| TASK PROMPT |
Every entry below should be repeated exactly; the pictures should not.

| THE INPUT |
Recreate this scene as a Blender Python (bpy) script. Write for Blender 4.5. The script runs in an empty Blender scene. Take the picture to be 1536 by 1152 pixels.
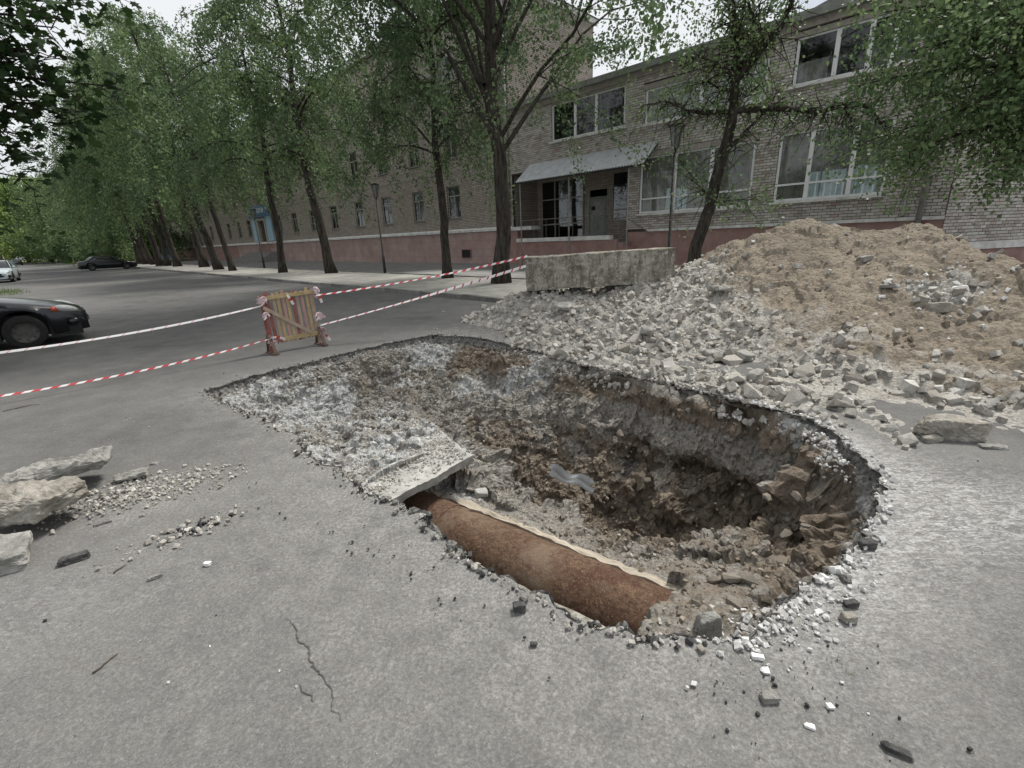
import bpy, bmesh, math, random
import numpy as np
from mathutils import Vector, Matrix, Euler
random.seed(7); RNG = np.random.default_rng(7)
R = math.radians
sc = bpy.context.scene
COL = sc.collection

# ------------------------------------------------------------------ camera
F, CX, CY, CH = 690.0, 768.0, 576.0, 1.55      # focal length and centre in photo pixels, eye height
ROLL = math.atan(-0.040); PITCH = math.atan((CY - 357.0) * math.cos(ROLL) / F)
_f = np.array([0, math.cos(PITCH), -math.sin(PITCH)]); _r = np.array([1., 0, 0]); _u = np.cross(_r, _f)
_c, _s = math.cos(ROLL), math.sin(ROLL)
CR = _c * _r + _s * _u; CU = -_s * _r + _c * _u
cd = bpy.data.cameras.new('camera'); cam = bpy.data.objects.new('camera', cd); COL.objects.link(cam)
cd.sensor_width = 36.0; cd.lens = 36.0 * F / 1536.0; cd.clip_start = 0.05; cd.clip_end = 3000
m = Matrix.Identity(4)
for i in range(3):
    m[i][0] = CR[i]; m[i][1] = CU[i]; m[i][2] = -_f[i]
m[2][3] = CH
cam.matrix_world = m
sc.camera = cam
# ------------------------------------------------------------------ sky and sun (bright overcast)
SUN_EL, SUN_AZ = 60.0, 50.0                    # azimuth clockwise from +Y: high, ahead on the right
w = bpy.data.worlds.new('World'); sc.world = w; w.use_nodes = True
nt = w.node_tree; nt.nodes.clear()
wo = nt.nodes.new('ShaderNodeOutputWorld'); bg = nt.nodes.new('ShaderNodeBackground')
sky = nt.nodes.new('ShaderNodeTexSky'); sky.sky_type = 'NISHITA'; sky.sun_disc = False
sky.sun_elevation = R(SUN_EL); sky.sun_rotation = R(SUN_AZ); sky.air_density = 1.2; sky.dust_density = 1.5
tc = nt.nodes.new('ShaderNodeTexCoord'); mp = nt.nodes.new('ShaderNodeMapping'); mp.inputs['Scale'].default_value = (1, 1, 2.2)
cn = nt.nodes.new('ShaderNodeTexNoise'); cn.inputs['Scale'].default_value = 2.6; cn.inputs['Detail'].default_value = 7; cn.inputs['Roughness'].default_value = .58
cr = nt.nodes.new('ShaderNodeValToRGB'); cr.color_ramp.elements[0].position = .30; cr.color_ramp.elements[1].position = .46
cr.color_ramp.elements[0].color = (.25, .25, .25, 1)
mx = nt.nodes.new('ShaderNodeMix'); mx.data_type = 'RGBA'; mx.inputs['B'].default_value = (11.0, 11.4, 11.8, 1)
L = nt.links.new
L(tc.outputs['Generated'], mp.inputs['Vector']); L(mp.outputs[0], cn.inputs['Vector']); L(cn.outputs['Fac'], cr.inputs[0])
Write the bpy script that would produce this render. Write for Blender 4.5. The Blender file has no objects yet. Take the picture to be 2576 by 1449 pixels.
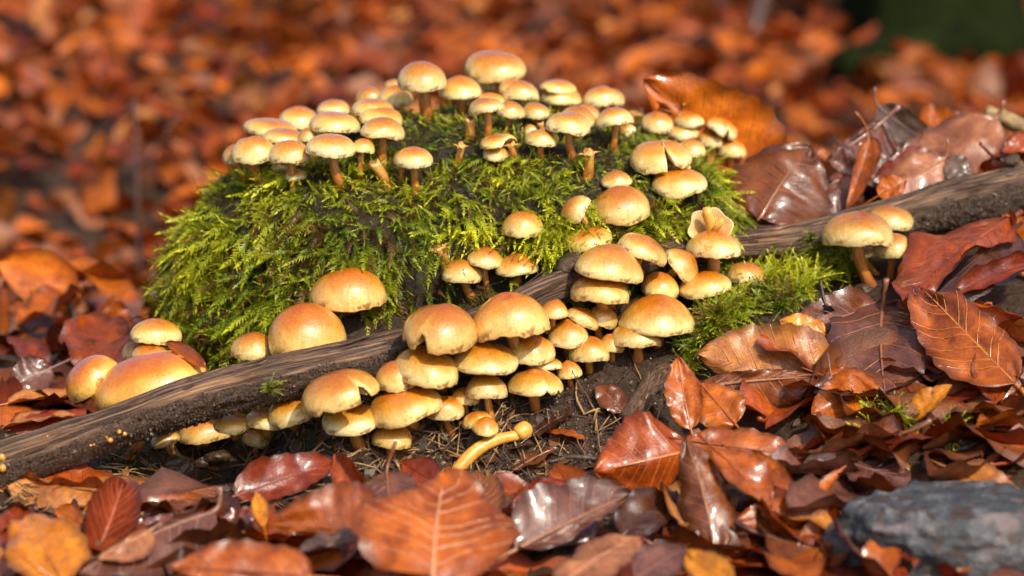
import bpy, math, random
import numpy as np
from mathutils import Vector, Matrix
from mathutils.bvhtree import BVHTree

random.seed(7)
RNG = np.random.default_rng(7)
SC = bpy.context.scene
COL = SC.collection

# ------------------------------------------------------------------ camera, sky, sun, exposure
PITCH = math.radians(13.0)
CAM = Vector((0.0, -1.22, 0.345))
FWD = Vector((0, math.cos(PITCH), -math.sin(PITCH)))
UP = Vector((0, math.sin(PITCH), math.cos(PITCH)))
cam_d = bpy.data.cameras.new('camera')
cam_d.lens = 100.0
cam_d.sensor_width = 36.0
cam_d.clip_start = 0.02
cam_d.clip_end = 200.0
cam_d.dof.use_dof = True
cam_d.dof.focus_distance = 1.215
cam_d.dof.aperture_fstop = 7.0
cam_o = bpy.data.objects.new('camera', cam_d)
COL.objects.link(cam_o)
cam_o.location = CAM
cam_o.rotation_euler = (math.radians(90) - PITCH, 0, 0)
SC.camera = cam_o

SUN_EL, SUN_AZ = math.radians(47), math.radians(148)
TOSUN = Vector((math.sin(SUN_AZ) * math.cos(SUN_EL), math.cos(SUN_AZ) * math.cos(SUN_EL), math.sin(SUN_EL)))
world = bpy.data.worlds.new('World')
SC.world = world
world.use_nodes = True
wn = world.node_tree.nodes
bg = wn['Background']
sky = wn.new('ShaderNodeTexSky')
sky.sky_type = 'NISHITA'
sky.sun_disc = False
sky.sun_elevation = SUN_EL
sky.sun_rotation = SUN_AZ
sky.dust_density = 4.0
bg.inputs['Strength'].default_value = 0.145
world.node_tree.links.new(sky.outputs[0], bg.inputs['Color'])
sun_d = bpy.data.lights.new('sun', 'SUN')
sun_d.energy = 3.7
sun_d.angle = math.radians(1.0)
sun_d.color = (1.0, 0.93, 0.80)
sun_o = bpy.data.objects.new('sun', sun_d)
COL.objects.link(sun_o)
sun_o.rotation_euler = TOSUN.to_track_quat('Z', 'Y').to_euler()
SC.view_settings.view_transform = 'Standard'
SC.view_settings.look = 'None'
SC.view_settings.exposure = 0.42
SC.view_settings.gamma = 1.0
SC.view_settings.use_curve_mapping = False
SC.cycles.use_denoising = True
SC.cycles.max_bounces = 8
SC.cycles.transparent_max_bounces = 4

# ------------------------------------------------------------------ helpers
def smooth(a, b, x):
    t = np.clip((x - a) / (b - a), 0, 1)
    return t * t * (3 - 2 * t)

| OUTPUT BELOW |
Recreate this scene as a Blender Python (bpy) script. Write for Blender 4.5. The script runs in an empty Blender scene. Take the picture to be 1536 by 1152 pixels.
import bpy, bmesh, math, random
import numpy as np
from mathutils import Vector, Matrix, Euler
random.seed(7); RNG = np.random.default_rng(7)
R = math.radians
sc = bpy.context.scene
COL = sc.collection

# ------------------------------------------------------------------ camera
F, CX, CY, CH = 690.0, 768.0, 576.0, 1.55      # focal length and centre in photo pixels, eye height
ROLL = math.atan(-0.040); PITCH = math.atan((CY - 357.0) * math.cos(ROLL) / F)
_f = np.array([0, math.cos(PITCH), -math.sin(PITCH)]); _r = np.array([1., 0, 0]); _u = np.cross(_r, _f)
_c, _s = math.cos(ROLL), math.sin(ROLL)
CR = _c * _r + _s * _u; CU = -_s * _r + _c * _u
cd = bpy.data.cameras.new('camera'); cam = bpy.data.objects.new('camera', cd); COL.objects.link(cam)
cd.sensor_width = 36.0; cd.lens = 36.0 * F / 1536.0; cd.clip_start = 0.05; cd.clip_end = 3000
m = Matrix.Identity(4)
for i in range(3):
    m[i][0] = CR[i]; m[i][1] = CU[i]; m[i][2] = -_f[i]
m[2][3] = CH
cam.matrix_world = m
sc.camera = cam
# ------------------------------------------------------------------ sky and sun (bright overcast)
SUN_EL, SUN_AZ = 60.0, 50.0                    # azimuth clockwise from +Y: high, ahead on the right
w = bpy.data.worlds.new('World'); sc.world = w; w.use_nodes = True
nt = w.node_tree; nt.nodes.clear()
wo = nt.nodes.new('ShaderNodeOutputWorld'); bg = nt.nodes.new('ShaderNodeBackground')
sky = nt.nodes.new('ShaderNodeTexSky'); sky.sky_type = 'NISHITA'; sky.sun_disc = False
sky.sun_elevation = R(SUN_EL); sky.sun_rotation = R(SUN_AZ); sky.air_density = 1.2; sky.dust_density = 1.5
tc = nt.nodes.new('ShaderNodeTexCoord'); mp = nt.nodes.new('ShaderNodeMapping'); mp.inputs['Scale'].default_value = (1, 1, 2.2)
cn = nt.nodes.new('ShaderNodeTexNoise'); cn.inputs['Scale'].default_value = 2.6; cn.inputs['Detail'].default_value = 7; cn.inputs['Roughness'].default_value = .58
cr = nt.nodes.new('ShaderNodeValToRGB'); cr.color_ramp.elements[0].position = .30; cr.color_ramp.elements[1].position = .46
cr.color_ramp.elements[0].color = (.25, .25, .25, 1)
mx = nt.nodes.new('ShaderNodeMix'); mx.data_type = 'RGBA'; mx.inputs['B'].default_value = (11.0, 11.4, 11.8, 1)
L = nt.links.new
L(tc.outputs['Generated'], mp.inputs['Vector']); L(mp.outputs[0], cn.inputs['Vector']); L(cn.outputs['Fac'], cr.inputs[0])
Write the bpy script that would produce this render. Write for Blender 4.5. The Blender file has no objects yet. Take the picture to be 2576 by 1449 pixels.
import bpy, math, random
import numpy as np
from mathutils import Vector, Matrix
from mathutils.bvhtree import BVHTree

random.seed(7)
RNG = np.random.default_rng(7)
SC = bpy.context.scene
COL = SC.collection

# ------------------------------------------------------------------ camera, sky, sun, exposure
PITCH = math.radians(13.0)
CAM = Vector((0.0, -1.22, 0.345))
FWD = Vector((0, math.cos(PITCH), -math.sin(PITCH)))
UP = Vector((0, math.sin(PITCH), math.cos(PITCH)))
cam_d = bpy.data.cameras.new('camera')
cam_d.lens = 100.0
cam_d.sensor_width = 36.0
cam_d.clip_start = 0.02
cam_d.clip_end = 200.0
cam_d.dof.use_dof = True
cam_d.dof.focus_distance = 1.215
cam_d.dof.aperture_fstop = 7.0
cam_o = bpy.data.objects.new('camera', cam_d)
COL.objects.link(cam_o)
cam_o.location = CAM
cam_o.rotation_euler = (math.radians(90) - PITCH, 0, 0)
SC.camera = cam_o

SUN_EL, SUN_AZ = math.radians(47), math.radians(148)
TOSUN = Vector((math.sin(SUN_AZ) * math.cos(SUN_EL), math.cos(SUN_AZ) * math.cos(SUN_EL), math.sin(SUN_EL)))
world = bpy.data.worlds.new('World')
SC.world = world
world.use_nodes = True
wn = world.node_tree.nodes
bg = wn['Background']
sky = wn.new('ShaderNodeTexSky')
sky.sky_type = 'NISHITA'
sky.sun_disc = False
sky.sun_elevation = SUN_EL
sky.sun_rotation = SUN_AZ
sky.dust_density = 4.0
bg.inputs['Strength'].default_value = 0.145
world.node_tree.links.new(sky.outputs[0], bg.inputs['Color'])
sun_d = bpy.data.lights.new('sun', 'SUN')
sun_d.energy = 3.7
sun_d.angle = math.radians(1.0)
sun_d.color = (1.0, 0.93, 0.80)
sun_o = bpy.data.objects.new('sun', sun_d)
COL.objects.link(sun_o)
sun_o.rotation_euler = TOSUN.to_track_quat('Z', 'Y').to_euler()
SC.view_settings.view_transform = 'Standard'
SC.view_settings.look = 'None'
SC.view_settings.exposure = 0.42
SC.view_settings.gamma = 1.0
SC.view_settings.use_curve_mapping = False
SC.cycles.use_denoising = True
SC.cycles.max_bounces = 8
SC.cycles.transparent_max_bounces = 4

# ------------------------------------------------------------------ helpers
def smooth(a, b, x):
    t = np.clip((x - a) / (b - a), 0, 1)
    return t * t * (3 - 2 * t)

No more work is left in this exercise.